- Material provided:
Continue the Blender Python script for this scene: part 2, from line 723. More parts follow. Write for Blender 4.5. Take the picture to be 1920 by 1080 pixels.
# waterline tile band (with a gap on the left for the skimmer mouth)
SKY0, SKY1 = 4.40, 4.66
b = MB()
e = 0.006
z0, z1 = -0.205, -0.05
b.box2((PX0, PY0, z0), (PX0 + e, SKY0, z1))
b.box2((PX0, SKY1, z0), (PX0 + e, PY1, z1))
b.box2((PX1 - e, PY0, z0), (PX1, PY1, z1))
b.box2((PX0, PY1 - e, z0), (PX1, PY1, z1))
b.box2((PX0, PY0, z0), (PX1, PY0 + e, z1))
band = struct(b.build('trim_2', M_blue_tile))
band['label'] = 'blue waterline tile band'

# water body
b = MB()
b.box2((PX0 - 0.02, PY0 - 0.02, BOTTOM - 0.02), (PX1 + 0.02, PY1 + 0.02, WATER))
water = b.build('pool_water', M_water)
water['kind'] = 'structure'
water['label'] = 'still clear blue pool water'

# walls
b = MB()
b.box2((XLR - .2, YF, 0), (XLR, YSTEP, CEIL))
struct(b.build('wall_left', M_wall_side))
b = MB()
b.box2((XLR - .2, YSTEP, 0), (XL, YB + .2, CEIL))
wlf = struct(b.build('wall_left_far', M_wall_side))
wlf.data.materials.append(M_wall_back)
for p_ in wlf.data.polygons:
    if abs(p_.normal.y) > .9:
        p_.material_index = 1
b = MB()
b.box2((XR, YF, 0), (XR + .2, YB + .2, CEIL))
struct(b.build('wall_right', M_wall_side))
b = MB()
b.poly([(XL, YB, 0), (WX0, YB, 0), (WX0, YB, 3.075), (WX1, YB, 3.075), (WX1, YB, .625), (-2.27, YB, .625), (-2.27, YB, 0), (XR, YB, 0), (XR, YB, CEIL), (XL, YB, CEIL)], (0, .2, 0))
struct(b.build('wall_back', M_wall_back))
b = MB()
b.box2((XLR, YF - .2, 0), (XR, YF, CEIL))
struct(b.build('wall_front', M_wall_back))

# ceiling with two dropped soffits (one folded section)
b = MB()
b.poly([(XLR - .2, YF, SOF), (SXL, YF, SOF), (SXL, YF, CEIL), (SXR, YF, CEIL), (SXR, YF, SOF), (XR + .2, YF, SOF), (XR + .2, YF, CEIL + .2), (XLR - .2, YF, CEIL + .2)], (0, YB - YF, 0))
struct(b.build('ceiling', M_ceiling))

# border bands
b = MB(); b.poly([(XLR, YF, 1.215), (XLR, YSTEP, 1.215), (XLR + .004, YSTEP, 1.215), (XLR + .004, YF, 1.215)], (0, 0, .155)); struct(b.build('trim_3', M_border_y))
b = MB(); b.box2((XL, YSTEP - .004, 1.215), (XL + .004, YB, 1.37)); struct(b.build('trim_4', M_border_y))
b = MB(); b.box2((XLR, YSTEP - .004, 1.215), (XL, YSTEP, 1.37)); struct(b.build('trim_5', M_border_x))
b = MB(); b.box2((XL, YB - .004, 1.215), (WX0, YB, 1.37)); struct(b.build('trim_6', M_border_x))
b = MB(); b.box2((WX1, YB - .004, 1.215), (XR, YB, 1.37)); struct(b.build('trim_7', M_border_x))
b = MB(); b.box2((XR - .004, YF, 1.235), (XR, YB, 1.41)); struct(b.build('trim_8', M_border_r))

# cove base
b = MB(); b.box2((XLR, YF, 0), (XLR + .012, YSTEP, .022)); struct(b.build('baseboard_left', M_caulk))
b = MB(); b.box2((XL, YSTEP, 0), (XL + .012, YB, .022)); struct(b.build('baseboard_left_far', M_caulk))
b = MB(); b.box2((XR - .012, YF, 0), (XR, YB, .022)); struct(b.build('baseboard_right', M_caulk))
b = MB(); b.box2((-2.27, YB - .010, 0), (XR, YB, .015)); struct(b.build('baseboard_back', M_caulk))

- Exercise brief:
Set down, exactly as written, each line of the data from its opening line through the one containing "band['label'] = 'blue waterline tile band'". Output nothing more.

- The result:
Continue the Blender Python script for this scene: part 2, from line 723. More parts follow. Write for Blender 4.5. Take the picture to be 1920 by 1080 pixels.
# waterline tile band (with a gap on the left for the skimmer mouth)
SKY0, SKY1 = 4.40, 4.66
b = MB()
e = 0.006
z0, z1 = -0.205, -0.05
b.box2((PX0, PY0, z0), (PX0 + e, SKY0, z1))
b.box2((PX0, SKY1, z0), (PX0 + e, PY1, z1))
b.box2((PX1 - e, PY0, z0), (PX1, PY1, z1))
b.box2((PX0, PY1 - e, z0), (PX1, PY1, z1))
b.box2((PX0, PY0, z0), (PX1, PY0 + e, z1))
band = struct(b.build('trim_2', M_blue_tile))
band['label'] = 'blue waterline tile band'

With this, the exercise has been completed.